The Edwards Dam removal came as the result of a precedent-setting 1997 decision by the maderal Energy Regulatory Commission (FERC) ruling that the environmental and economic benefits of a free-flowing Kennebec are greater than the economic benefits of continued operation of the Edwards Dam hydroelectric project. FERC denied the relicensing request in 1997 and ordered the dam removed.

The Edwards Dam, built in 1837, decimated fish populations by flooding critical habitat and preventing fish that migrate from the ocean from reaching prime upstream spawning grounds. Removal of the Edwards Dam opens up 17 miles of spawning and nursery habitat for fish in the Kennebec. The environmental benefits of the dam’s removal to life throughout the river to the Merrymeeting Bay – the largest freshwater tidal complex in the US north of the Chesapeake Bay – are expected to be enormous.

Removal of the Edwards Dam also is expected to result in substantial economic benefits to businesses and communities along the Kennebec, particularly due to increased sport fishing, recreational boating, and tourism.

Funding for the dam removal and other fish restoration activities was provided by Bath Iron Works and the Kennebec Hydro Developers group, a coalition of dam operators upstream of the Edwards Dam, pursuant to a May 1998 settlement agreement.

Edwards Dam, built to provide mechanical power to saw mills, helped fuel the economic growth of the Augusta area. But when the mills closed and other power sources were built, the Edwards Dam no longer produced a significant amount of power. Before its turbines were shut down in January 1999, the dam generated only one-tenth of one percent of the Maine’s electrical power.

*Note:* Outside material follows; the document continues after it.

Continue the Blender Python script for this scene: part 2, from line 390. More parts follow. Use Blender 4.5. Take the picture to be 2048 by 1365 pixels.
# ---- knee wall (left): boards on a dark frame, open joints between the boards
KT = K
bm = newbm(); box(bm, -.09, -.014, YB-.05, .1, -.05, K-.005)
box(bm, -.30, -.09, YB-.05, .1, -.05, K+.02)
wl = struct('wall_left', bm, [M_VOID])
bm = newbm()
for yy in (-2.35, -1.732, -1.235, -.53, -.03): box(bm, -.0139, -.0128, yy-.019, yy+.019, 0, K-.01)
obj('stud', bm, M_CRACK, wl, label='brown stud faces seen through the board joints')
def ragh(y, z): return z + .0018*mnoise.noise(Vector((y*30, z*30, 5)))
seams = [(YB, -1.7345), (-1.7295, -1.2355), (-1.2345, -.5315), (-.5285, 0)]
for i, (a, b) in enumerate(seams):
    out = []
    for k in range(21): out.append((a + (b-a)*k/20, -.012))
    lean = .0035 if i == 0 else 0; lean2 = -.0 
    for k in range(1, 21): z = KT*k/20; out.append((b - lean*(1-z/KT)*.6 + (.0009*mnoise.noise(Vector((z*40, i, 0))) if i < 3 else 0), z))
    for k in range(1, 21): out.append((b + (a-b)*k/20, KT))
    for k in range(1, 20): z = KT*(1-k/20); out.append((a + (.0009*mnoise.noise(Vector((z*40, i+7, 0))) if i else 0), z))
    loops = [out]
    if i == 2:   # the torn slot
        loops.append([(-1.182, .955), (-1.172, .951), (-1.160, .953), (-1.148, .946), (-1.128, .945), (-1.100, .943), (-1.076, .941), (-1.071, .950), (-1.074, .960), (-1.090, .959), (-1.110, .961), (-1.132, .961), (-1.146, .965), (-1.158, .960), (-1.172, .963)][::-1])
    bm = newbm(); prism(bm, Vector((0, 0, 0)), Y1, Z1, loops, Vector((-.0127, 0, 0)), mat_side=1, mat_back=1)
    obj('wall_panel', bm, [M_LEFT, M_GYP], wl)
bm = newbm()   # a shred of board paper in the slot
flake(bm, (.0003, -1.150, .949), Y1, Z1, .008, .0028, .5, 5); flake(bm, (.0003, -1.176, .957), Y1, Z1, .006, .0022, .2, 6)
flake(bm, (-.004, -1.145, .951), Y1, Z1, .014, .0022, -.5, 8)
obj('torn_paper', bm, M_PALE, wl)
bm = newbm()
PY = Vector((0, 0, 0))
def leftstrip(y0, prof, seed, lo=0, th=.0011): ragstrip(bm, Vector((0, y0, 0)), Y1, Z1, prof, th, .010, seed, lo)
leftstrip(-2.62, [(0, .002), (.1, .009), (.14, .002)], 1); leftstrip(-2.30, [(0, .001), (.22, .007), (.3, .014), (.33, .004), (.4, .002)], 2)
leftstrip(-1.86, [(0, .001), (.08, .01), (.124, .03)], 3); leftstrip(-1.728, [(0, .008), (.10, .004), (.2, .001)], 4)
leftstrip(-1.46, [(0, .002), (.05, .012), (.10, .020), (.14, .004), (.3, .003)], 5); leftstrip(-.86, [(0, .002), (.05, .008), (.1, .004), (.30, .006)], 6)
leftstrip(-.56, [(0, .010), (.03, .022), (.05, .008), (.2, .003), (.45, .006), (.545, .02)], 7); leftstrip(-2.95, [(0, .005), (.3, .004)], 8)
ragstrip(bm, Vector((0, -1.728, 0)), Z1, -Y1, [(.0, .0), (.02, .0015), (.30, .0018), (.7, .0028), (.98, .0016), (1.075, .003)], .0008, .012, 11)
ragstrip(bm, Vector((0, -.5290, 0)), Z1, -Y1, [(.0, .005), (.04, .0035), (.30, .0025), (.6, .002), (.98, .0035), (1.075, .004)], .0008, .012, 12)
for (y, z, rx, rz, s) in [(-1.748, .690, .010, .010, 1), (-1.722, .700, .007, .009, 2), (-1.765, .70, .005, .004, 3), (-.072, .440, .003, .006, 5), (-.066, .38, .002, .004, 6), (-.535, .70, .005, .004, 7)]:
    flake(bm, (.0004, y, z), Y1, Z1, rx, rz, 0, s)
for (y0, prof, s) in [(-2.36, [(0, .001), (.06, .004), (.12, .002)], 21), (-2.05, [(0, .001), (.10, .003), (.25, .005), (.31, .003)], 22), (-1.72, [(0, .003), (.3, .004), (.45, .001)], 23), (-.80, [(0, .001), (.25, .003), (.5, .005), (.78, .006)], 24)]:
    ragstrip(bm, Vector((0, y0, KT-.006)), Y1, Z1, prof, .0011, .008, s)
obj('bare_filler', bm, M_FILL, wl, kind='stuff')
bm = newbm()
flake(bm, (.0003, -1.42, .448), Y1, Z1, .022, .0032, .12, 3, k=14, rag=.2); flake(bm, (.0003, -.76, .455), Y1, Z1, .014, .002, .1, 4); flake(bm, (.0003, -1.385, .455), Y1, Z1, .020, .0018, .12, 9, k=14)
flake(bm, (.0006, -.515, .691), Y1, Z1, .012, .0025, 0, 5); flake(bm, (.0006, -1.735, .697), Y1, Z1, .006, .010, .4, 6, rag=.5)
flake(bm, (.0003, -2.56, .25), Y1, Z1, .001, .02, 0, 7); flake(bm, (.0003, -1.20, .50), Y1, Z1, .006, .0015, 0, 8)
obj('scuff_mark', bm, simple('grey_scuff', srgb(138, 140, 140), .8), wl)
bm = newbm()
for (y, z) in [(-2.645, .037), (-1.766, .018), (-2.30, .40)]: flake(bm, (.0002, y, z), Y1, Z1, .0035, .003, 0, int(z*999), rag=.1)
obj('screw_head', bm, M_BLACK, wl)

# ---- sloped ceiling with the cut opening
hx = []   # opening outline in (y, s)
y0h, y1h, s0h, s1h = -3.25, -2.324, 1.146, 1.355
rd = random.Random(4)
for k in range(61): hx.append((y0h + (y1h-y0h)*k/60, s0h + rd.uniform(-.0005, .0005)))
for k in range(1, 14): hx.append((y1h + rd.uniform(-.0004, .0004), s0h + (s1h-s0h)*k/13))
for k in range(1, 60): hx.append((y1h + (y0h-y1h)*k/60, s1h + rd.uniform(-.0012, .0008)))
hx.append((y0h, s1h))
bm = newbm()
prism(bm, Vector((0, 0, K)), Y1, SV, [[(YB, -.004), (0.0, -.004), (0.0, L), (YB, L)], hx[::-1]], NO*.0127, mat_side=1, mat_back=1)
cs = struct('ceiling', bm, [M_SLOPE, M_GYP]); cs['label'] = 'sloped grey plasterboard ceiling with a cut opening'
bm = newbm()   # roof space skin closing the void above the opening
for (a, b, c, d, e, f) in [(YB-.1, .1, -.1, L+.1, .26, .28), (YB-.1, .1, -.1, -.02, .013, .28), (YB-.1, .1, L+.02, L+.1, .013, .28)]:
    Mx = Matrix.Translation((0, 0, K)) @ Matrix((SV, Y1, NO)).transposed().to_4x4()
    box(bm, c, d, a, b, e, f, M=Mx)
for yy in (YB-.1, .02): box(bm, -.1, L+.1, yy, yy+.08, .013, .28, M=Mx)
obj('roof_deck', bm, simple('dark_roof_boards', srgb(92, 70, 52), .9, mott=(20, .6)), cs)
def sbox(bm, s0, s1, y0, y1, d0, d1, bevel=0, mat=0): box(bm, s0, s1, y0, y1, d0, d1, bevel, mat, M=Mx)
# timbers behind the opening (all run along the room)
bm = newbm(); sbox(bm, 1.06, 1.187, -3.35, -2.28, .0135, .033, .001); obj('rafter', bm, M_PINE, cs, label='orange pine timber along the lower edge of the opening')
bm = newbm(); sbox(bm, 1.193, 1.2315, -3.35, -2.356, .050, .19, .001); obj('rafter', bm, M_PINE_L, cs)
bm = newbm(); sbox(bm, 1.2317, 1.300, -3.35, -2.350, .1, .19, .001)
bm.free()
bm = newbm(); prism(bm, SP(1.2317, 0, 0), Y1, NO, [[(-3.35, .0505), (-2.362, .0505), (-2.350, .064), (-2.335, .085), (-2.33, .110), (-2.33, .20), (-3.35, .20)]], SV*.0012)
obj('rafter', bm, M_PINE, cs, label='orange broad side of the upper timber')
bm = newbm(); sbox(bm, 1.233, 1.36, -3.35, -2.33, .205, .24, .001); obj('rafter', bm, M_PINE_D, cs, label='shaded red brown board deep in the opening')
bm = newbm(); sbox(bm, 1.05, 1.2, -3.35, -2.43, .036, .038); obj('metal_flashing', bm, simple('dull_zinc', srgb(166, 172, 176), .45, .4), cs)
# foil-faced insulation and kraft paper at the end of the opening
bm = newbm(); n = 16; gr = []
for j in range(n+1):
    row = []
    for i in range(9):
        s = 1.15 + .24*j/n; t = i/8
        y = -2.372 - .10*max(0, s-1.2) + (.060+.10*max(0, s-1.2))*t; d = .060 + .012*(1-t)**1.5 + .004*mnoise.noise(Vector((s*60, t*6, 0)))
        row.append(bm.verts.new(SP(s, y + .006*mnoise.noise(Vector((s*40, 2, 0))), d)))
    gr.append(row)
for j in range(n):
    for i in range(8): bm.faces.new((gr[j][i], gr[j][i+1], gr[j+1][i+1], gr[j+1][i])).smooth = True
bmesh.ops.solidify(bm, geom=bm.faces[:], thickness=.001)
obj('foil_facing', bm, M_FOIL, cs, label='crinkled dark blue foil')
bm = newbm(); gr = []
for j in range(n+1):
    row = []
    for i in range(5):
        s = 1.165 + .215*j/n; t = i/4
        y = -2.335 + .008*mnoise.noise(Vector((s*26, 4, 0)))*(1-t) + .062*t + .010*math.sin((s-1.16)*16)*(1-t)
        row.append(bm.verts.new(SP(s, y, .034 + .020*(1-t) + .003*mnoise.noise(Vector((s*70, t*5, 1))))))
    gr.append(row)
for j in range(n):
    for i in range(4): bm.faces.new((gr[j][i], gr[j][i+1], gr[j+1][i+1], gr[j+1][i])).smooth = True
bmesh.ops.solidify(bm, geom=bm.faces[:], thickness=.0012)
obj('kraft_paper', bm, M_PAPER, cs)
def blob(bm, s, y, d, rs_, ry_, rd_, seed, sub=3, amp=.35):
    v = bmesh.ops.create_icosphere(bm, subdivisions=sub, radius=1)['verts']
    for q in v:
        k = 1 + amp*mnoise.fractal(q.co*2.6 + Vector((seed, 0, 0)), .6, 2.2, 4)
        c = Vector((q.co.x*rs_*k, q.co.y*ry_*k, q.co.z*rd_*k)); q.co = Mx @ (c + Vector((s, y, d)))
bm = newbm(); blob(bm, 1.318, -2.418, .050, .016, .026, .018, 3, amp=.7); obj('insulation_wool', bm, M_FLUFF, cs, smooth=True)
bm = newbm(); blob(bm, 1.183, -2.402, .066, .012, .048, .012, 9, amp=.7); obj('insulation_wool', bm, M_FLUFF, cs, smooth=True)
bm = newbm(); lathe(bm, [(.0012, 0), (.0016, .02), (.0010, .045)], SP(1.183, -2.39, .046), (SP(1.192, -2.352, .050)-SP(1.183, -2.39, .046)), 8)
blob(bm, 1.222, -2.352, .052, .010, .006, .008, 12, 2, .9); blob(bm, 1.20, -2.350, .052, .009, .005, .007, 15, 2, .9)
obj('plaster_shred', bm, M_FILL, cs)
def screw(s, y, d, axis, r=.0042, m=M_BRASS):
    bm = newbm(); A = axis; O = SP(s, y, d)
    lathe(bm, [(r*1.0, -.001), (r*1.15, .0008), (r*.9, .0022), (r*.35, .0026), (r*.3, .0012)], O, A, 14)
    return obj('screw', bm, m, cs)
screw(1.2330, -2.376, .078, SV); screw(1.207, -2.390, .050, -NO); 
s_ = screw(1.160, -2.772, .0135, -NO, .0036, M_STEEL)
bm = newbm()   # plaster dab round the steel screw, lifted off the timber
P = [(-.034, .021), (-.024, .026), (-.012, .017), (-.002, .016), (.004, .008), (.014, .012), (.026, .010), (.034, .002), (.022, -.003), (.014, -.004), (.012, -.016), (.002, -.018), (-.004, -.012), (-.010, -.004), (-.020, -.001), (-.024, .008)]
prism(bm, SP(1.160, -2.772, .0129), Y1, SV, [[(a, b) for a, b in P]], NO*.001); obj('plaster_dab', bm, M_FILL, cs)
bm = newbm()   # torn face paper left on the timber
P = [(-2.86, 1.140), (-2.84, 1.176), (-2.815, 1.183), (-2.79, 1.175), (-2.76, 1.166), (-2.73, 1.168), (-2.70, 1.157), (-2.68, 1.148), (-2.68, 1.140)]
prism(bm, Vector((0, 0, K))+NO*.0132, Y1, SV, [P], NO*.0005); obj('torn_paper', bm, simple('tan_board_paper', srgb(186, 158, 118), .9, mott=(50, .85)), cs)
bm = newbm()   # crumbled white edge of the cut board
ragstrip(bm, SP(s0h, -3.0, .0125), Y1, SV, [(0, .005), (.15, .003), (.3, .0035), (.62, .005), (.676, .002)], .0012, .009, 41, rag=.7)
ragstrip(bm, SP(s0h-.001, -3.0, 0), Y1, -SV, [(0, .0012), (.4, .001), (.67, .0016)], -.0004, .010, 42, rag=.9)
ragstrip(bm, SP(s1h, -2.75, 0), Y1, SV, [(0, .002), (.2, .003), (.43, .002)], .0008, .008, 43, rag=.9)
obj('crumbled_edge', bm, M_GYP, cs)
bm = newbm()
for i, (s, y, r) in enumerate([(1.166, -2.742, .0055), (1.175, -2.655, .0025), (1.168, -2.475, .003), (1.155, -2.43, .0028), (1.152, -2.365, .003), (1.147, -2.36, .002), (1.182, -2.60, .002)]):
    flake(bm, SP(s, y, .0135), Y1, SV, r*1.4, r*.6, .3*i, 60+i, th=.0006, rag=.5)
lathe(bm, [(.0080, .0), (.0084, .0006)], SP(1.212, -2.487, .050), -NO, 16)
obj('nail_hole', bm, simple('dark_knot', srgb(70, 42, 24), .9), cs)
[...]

Removal of the Edwards Dam represents a significant event in the history of dams in the United States. The U.S. Army Corps of Engineers has catalogued 75,000 dams greater than five feet tall along waterways in the United States. Thousands of smaller dams pepper the nation’s rivers. Maine has approximately 1,500 dams, with 190 in the Kennebec Watershed alone.

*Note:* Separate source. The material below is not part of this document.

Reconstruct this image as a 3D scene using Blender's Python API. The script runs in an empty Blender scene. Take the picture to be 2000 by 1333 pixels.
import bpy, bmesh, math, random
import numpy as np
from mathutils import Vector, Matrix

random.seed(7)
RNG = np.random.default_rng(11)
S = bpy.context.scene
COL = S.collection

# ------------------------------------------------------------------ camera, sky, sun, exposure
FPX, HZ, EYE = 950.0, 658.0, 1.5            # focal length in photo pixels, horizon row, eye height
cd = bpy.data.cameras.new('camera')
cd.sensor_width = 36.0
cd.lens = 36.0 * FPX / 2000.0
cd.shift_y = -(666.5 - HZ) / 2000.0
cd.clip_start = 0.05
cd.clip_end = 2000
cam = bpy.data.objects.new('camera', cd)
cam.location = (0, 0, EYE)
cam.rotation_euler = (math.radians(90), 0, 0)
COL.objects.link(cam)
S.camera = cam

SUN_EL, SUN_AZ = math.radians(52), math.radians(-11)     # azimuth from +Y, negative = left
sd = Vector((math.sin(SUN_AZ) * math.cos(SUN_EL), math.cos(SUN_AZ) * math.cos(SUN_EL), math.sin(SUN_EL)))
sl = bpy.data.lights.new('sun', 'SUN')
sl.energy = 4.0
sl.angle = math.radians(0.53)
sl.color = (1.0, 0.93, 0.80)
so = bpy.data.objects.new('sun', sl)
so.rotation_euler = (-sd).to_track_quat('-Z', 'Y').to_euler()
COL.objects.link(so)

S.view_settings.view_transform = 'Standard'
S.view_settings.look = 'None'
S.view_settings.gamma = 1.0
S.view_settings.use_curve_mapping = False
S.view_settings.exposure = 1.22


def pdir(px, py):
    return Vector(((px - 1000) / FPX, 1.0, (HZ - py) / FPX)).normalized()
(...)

While dams can benefit society by providing power generation, flood control, improved navigation, and water supplies for irrigation, they also cause considerable harm to rivers – damaging or blocking fish habitat, flooding wildlife habitat, and degrading water quality. In a growing number of communities across the United States, people are discussing whether the benefits of removing specific dams might be greater than the benefits of leaving those dams in place.

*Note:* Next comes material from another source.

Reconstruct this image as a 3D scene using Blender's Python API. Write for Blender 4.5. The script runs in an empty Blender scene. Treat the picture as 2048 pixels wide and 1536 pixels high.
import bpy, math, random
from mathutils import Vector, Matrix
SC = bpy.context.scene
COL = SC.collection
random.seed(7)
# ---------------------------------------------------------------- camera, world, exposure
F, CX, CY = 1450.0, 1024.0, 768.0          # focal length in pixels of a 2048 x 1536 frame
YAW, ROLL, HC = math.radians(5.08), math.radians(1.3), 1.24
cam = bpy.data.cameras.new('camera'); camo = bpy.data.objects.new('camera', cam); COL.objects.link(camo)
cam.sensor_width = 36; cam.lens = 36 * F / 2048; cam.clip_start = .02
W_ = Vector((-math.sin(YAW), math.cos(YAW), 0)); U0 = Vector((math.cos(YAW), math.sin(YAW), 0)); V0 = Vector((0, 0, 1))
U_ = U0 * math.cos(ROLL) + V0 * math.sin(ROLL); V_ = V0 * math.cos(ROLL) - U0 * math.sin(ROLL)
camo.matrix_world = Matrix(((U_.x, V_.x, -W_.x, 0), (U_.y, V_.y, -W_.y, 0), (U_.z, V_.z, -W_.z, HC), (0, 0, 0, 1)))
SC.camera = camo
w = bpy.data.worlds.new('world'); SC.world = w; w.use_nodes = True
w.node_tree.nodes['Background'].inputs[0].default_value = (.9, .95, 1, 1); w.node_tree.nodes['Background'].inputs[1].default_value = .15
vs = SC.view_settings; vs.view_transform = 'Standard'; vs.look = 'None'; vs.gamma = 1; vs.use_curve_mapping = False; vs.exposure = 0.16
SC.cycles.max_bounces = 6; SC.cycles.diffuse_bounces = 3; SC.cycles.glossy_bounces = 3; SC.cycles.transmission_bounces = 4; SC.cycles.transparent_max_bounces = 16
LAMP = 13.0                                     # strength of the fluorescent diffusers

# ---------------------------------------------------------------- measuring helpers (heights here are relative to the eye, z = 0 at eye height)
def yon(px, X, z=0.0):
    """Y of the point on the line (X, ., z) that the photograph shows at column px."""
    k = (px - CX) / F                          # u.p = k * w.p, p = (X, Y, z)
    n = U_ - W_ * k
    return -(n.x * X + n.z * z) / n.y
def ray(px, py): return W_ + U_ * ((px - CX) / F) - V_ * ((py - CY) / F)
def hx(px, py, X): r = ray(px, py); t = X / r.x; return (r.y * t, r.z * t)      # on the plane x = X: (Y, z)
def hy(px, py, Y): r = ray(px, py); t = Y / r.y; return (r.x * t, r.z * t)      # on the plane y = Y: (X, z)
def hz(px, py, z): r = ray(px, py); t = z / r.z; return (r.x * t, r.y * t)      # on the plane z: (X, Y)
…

Populations of 10 species of migratory fish in the Kennebec are expected to benefit as a result of the Edwards Dam removal. These include American shad, Atlantic salmon, striped bass, Atlantic sturgeon, short-nosed sturgeon, blueback herring, and alewives. Populations will not rebound overnight, but rather are expected to gain steadily over the next 20 years. Recovery rates for each individual species will depend on its own unique lifecycle, the emergence of other threats (e.g. over-fishing and predators), and the extent to which funding is provided for a variety of fisheries restoration projects designed to take advantage of the new spawning habitat created through the removal of the dam.